Quero dizer a vocês que incorporei à lei quase todas as sugestões do Juiz Sergio Moro, que é um juiz do meu Estado, que já trabalhou comigo, quando eu era governador do Estado, em algumas ações contra o narcotráfico. Quero dizer que incorporei a opinião da Associação Nacional dos Procuradores da República, do Dr. Robalinho; incorporei sugestões do Silvio Rocha; incorporei sugestões do Gilmar Mendes; incorporei sugestões de um número enorme de juristas, associações e pessoas singulares, interessadas, expertas no Direito, que me chegaram às mãos. Acho que tenho um projeto "redondo". A única coisa que não incorporei foi a revogação do Legislativo na formulação das leis, porque isso me parecia, no nosso sistema e diante da nossa realidade, a tal da common law, o livre convencimento do juiz, independentemente do texto da lei. Absurdos, porque isso nos deixaria – e deixaria os próprios juízes, nas suas sentenças – com uma contrariedade enorme da população.
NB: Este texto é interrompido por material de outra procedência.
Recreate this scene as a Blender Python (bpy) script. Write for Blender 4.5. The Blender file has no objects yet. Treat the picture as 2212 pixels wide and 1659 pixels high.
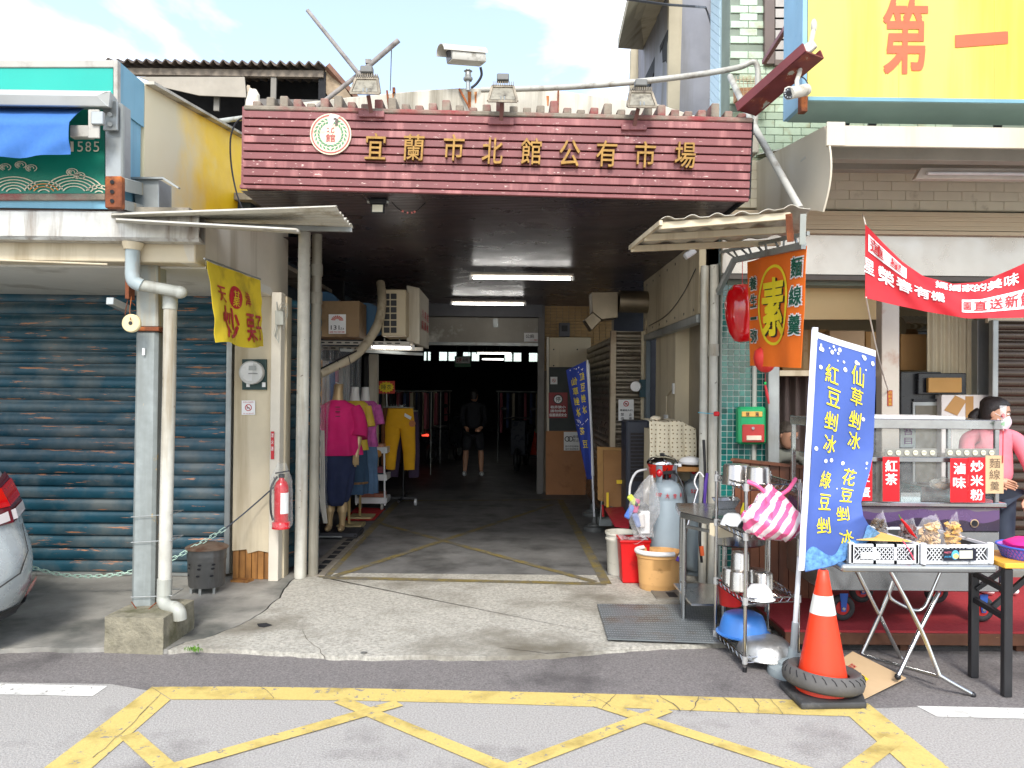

Eu, no Paraná, tenho visto alguns absurdos.
Houve um prefeito do Paraná, Senador Renan: chamasse Paulo Furiati, ex-Prefeito da Lapa. De repente, ele foi preso por trinta ou quarenta dias, numa prisão provisória, porque se supunha que o Dr. Paulo Furiati, engenheiro agrônomo e ex-Prefeito, fazendeiro de propriedades significativas, do ponto de vista econômico, havia, segundo algumas denúncias que não se sabe de onde vieram, desviado, de um convênio com o Ministério da Educação, R$3 mil. Furiati é dono de fazendas que valem algumas dezenas de milhões de reais.
Quarenta dias na penitenciária. Família humilhada. Filhos pressionados na escola. E, no fim dos 40 dias, o Dr. Paulo Furiati foi libertado, sem que fosse acusado de alguma coisa.
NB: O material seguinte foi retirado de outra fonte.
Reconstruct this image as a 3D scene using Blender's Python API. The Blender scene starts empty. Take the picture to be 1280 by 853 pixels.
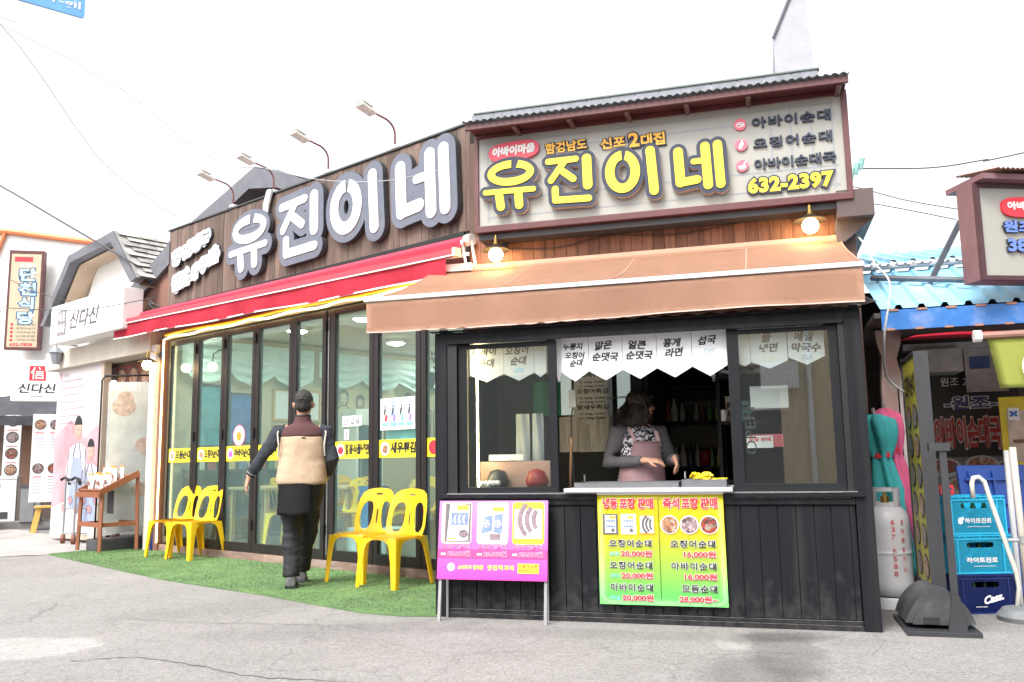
import bpy, bmesh, math, random
from mathutils import Matrix, Vector, noise
R = math.radians
rnd = random.Random(7)
SC = bpy.context.scene
COL = SC.collection
# ---------------------------------------------------------------- camera
cam = bpy.data.cameras.new('camera'); cam_ob = bpy.data.objects.new('camera', cam); COL.objects.link(cam_ob)
PITCH, ROLL = R(7.88), R(-0.938)
fw = Vector((0, math.cos(PITCH), math.sin(PITCH))); r0 = Vector((1, 0, 0)); u0 = r0.cross(fw)
rt = math.cos(ROLL) * r0 + math.sin(ROLL) * u0; up = -math.sin(ROLL) * r0 + math.cos(ROLL) * u0
m3 = Matrix((rt, up, -fw)).transposed()
cam_ob.matrix_world = Matrix.Translation((0, 0, 1.10)) @ m3.to_4x4()
cam.sensor_width = 36; cam.lens = 1085.43 / 1280 * 36; cam.clip_start = 0.05; cam.clip_end = 600
SC.camera = cam_ob
# ---------------------------------------------------------------- sky, sun, exposure
W = bpy.data.worlds.new('World'); SC.world = W; W.use_nodes = True
wn = W.node_tree.nodes; wl = W.node_tree.links; wn.clear()
sky = wn.new('ShaderNodeTexSky'); sky.sky_type = 'NISHITA'; sky.sun_disc = False
SUN_EL, SUN_AZ = R(52), R(215)          # azimuth clockwise from +Y
sky.sun_elevation = SUN_EL; sky.sun_rotation = SUN_AZ
sky.air_density = 1.0; sky.dust_density = 4.0; sky.ozone_density = 1.0
hs = wn.new('ShaderNodeHueSaturation'); hs.inputs['Saturation'].default_value = 0.12
bg = wn.new('ShaderNodeBackground'); bg.inputs['Strength'].default_value = 0.15
wo = wn.new('ShaderNodeOutputWorld')
wl.new(sky.outputs[0], hs.inputs['Color']); wl.new(hs.outputs[0], bg.inputs['Color']); wl.new(bg.outputs[0], wo.inputs['Surface'])
sl = bpy.data.lights.new('sun', 'SUN'); sl.energy = 1.5; sl.angle = R(25); sl.color = (1, .96, .9)
sun = bpy.data.objects.new('sun', sl); COL.objects.link(sun)
sd = Vector((math.sin(SUN_AZ) * math.cos(SUN_EL), math.cos(SUN_AZ) * math.cos(SUN_EL), math.sin(SUN_EL)))
sun.rotation_euler = (-sd).to_track_quat('-Z', 'Y').to_euler()
vs = SC.view_settings; vs.view_transform = 'Standard'; vs.look = 'None'; vs.gamma = 1; vs.use_curve_mapping = False
vs.exposure = 1.35
SC.cycles.max_bounces = 8; SC.cycles.transparent_max_bounces = 24; SC.cycles.sample_clamp_indirect = 6
SC.cycles.use_denoising = True
# ---------------------------------------------------------------- frames: x along the wall, y into the building, z up
def frame(ox, oy, deg): return Matrix.Translation((ox, oy, 0)) @ Matrix.Rotation(R(deg), 4, 'Z')
FW = Matrix.Identity(4)
FK = frame(-.58176, 6.46842, math.degrees(math.atan2(-.27844791, .96045133)))
FL = frame(-4.63081, 11.62601, math.degrees(math.atan2(-.64836895, .76132628)))
WM = {}
def T(x, y, z): return Matrix.Translation((x, y, z))
def RZ(d): return Matrix.Rotation(R(d), 4, 'Z')
def RX(d): return Matrix.Rotation(R(d), 4, 'X')
def RY(d): return Matrix.Rotation(R(d), 4, 'Y')
def tag(o, label=None, cat=None, group=None, kind=None):
    if label: o['label'] = label
    if cat: o['category'] = cat
    if group: o['group'] = group
    if kind: o['kind'] = kind
    return o
def thing(name, label, cat, F=FW, loc=(0, 0, 0), rot=0, group=None):
    o = bpy.data.objects.new(name, None); o.empty_display_size = .1; COL.objects.link(o)
    o.matrix_world = F @ T(*loc) @ RZ(rot); WM[o] = o.matrix_world.copy()
    return tag(o, label, cat, group)
# ---------------------------------------------------------------- evaluation bench: a scratch scene, removed at the end
BENCH = bpy.data.scenes.new('bench')
def baked(ob):
    BENCH.collection.objects.link(ob); vl = BENCH.view_layers[0]; vl.update(); dg = vl.depsgraph
    me = bpy.data.meshes.new_from_object(ob.evaluated_get(dg)); d = ob.data; t = ob.type; bpy.data.objects.remove(ob)
    (bpy.data.meshes if t == 'MESH' else bpy.data.curves).remove(d); return me
# ---------------------------------------------------------------- mesh builder
TXT = {}
TCU = bpy.data.curves.new('t', 'FONT'); TOB = bpy.data.objects.new('t', TCU); BENCH.collection.objects.link(TOB)
def text_mesh(s, bold=0.0, shear=0.0, space=1.0):
    k = (s, bold, shear, space)
    if k not in TXT:
        cu = TCU; cu.body = s; cu.size = 1; cu.offset = bold; cu.shear = shear; cu.space_character = space
        cu.resolution_u = 3; cu.fill_mode = 'FRONT'
        vl = BENCH.view_layers[0]; vl.update(); me = bpy.data.meshes.new_from_object(TOB.evaluated_get(vl.depsgraph))
        TXT[k] = ([v.co.copy() for v in me.vertices], [tuple(p.vertices) for p in me.polygons])
        bpy.data.meshes.remove(me)
    return TXT[k]
def bbox(vs_): return (min(v.x for v in vs_), max(v.x for v in vs_), min(v.y for v in vs_), max(v.y for v in vs_))
class MB:
    def __init__(s): s.b = bmesh.new(); s.M = Matrix.Identity(4); s.mi = 0
    def mat(s, i): s.mi = i; return s
    def v(s, p): return s.b.verts.new(s.M @ Vector(p))
    def face(s, vs_):
        try: f = s.b.faces.new(vs_); f.material_index = s.mi; return f
        except ValueError: return None
    def box(s, x0, x1, y0, y1, z0, z1, bv=0):
        vs_ = [s.v((x, y, z)) for x in (x0, x1) for y in (y0, y1) for z in (z0, z1)]
        fs = [(0, 1, 3, 2), (4, 6, 7, 5), (0, 4, 5, 1), (2, 3, 7, 6), (0, 2, 6, 4), (1, 5, 7, 3)]
        ff = [s.face([vs_[i] for i in f]) for f in fs]
        if bv: bmesh.ops.bevel(s.b, geom=list({e for f in ff for e in f.edges}), offset=bv, segments=2, affect='EDGES', profile=.7)
        return s
    def quad(s, *ps): s.face([s.v(p) for p in ps]); return s
    def ring(s, c, ax, r, n, ref=None, keep=None):
        ax = Vector(ax).normalized(); rf = Vector(ref) if ref else (Vector((0, 0, 1)) if abs(ax.z) < .9 else Vector((1, 0, 0)))
        a = ax.cross(rf).normalized() if keep is None else (keep - ax * keep.dot(ax)).normalized(); b = ax.cross(a); s.a = a
        ra, rb = r if isinstance(r, tuple) else (r, r)
        return [s.v(Vector(c) + a * ra * math.cos(2 * math.pi * i / n) + b * rb * math.sin(2 * math.pi * i / n)) for i in range(n)]
    def bridge(s, A, B):
        n = len(A)
        for i in range(n): s.face([A[i], A[(i + 1) % n], B[(i + 1) % n], B[i]])
    def tube(s, pts, r, n=8, caps=True, ref=None):
        pts = [Vector(p) for p in pts]; rs = r if isinstance(r, list) else [r] * len(pts); prev = None
        for i, p in enumerate(pts):
            d = (pts[min(i + 1, len(pts) - 1)] - pts[max(i - 1, 0)])
            rg = s.ring(p, d, rs[i], n, ref, s.a if i else None)
            if prev: s.bridge(prev, rg)
            elif caps: s.face(rg)
            prev = rg
        if caps: s.face(prev[::-1])
        return s
    def lathe(s, prof, n=20, c=(0, 0, 0), cap=True):
        prev = None
        for r, z in prof:
            rg = [s.v((c[0] + r * math.cos(2 * math.pi * i / n), c[1] + r * math.sin(2 * math.pi * i / n), c[2] + z)) for i in range(n)]
            if prev: s.bridge(prev, rg)
            elif cap: s.face(rg[::-1])
            prev = rg
        if cap: s.face(prev)
        return s
    def prism(s, poly, y0, y1):            # polygon in x,z extruded along y
        A = [s.v((x, y0, z)) for x, z in poly]; B = [s.v((x, y1, z)) for x, z in poly]
        s.face(A); s.face(B[::-1]); s.bridge(A, B); return s
    def strip(s, P, Q):                    # ribbon between two point lists
        A = [s.v(p) for p in P]; B = [s.v(p) for p in Q]
        for i in range(len(A) - 1): s.face([A[i], A[i + 1], B[i + 1], B[i]])
        return s
    def grid(s, nx, ny, fn):
        V = [[s.v(fn(i / nx, j / ny)) for j in range(ny + 1)] for i in range(nx + 1)]
        for i in range(nx):
            for j in range(ny): s.face([V[i][j], V[i + 1][j], V[i + 1][j + 1], V[i][j + 1]])
        return s
    def ball(s, c, r, n=12):
        rx, ry, rz = r if isinstance(r, tuple) else (r, r, r)
        r_ = bmesh.ops.create_uvsphere(s.b, u_segments=n, v_segments=max(6, n * 2 // 3), radius=1, matrix=s.M @ T(*c) @ Matrix.Diagonal((rx, ry, rz, 1)))
        for f in {f for v in r_['verts'] for f in v.link_faces}: f.material_index = s.mi
        return s
    def disc(s, x, z, r, y, n=20, rz=None):
        s.face([s.v((x + r * math.cos(2 * math.pi * i / n), y, z + (rz or r) * math.sin(2 * math.pi * i / n))) for i in range(n)]); return s
    def rect(s, x0, x1, z0, z1, y): return s.quad((x0, y, z0), (x1, y, z0), (x1, y, z1), (x0, y, z1))
    def text(s, t, x0, x1, z0, z1, y, bold=.0, out=0, shear=0, depth=0, tilt=0, space=1.0):
        """lettering fitted to a box, facing -y"""
        base, _ = text_mesh(t, bold, shear, space); bx0, bx1, by0, by1 = bbox(base)
        vs_, fs = text_mesh(t, bold + out, shear, space)
        sx = (x1 - x0) / max(bx1 - bx0, 1e-6); sz = (z1 - z0) / max(by1 - by0, 1e-6)
        def pos(p, yy): 
            X = x0 + (p.x - bx0) * sx; return (X, yy, z0 + (p.y - by0) * sz + tilt * (X - x0))
        A = [s.v(pos(p, y)) for p in vs_]
        for f in fs: s.face([A[i] for i in f])
        if depth:
            cnt = {}
            for f in fs:
                for i in range(len(f)):
                    e = (f[i], f[(i + 1) % len(f)]); cnt[e] = cnt.get(e, 0) + 1
            B = {}
            for (a, b) in cnt:
                if (b, a) not in cnt:
                    for q in (a, b):
                        if q not in B: B[q] = s.v(pos(vs_[q], y + depth))
                    s.face([A[b], A[a], B[a], B[b]])
        return s
    def capsule(s, p, q, r, y0, y1, n=10):  # flat round-ended bar in x,z, front at y0
        p = Vector((p[0], p[1])); q = Vector((q[0], q[1])); d = q - p; a = math.atan2(d.y, d.x) if d.length > 1e-6 else 0
        poly = [(q.x + r * math.cos(a - math.pi / 2 + math.pi * i / n), q.y + r * math.sin(a - math.pi / 2 + math.pi * i / n)) for i in range(n + 1)]
        poly += [(p.x + r * math.cos(a + math.pi / 2 + math.pi * i / n), p.y + r * math.sin(a + math.pi / 2 + math.pi * i / n)) for i in range(n + 1)]
        return s.prism(poly, y0, y1)
    def annulus(s, c, rx, rz, t, y0, y1, a0=0, a1=360, n=36):
        I, O = [], []
        for i in range(n + 1):
            a = R(a0 + (a1 - a0) * i / n); I.append((c[0] + (rx - t) * math.cos(a), c[1] + (rz - t) * math.sin(a))); O.append((c[0] + (rx + t) * math.cos(a), c[1] + (rz + t) * math.sin(a)))
        f = lambda L, y: [(x, y, z) for x, z in L]
        s.strip(f(I, y0), f(O, y0)); s.strip(f(O, y1), f(I, y1)); s.strip(f(O, y0), f(O, y1)); s.strip(f(I, y1), f(I, y0))
        return s
    def build(s, name, m, parent=None, F=None, smooth=False, flat_ang=None, clean=False):
        if clean: bmesh.ops.remove_doubles(s.b, verts=s.b.verts, dist=1e-5)
        bmesh.ops.recalc_face_normals(s.b, faces=s.b.faces)
        me = bpy.data.meshes.new(name); s.b.to_mesh(me); s.b.free()
        for mm in (m if isinstance(m, (list, tuple)) else [m]): me.materials.append(mm)
        if smooth: me.shade_smooth()
        if flat_ang: me.set_sharp_from_angle(angle=R(flat_ang))
        o = bpy.data.objects.new(name, me); COL.objects.link(o)
        if parent:
            o.parent = parent
            if F is not None: o.matrix_local = WM[parent].inverted() @ F
            WM[o] = WM[parent] @ o.matrix_local
        else:
            o.matrix_world = F if F is not None else FW; WM[o] = o.matrix_world.copy()
        return o
def children(o): return [c for c in o.children]
def copy_tree(o, parent=None, M=None):
    c = o.copy(); COL.objects.link(c)
    if parent: c.parent = parent
    if M is not None: c.matrix_world = M; WM[c] = M.copy()
    for ch in o.children: copy_tree(ch, c)
    return c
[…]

Essas coisas é que têm que ter uma condenação legal, prevista no trabalho que estamos fazendo sobre abuso de autoridade. Não se dirige absolutamente à Lava Jato, cuja contribuição é inegável, na visão que o Brasil tem hoje da sua estrutura política, este Brasil que está a reclamar reformas profundas no financiamento de partidos, no financiamento de campanhas eleitorais, na escolha de administradores públicos.
Mas não me venham de borzeguins ao leito, dizendo que, agora que o Supremo Tribunal Federal corrigiu um erro monocrático de um juiz, nós temos que desistir de discutir e ordenar legislativamente os abusos de poder.
Era essa a intervenção que eu queria fazer neste momento, Presidente.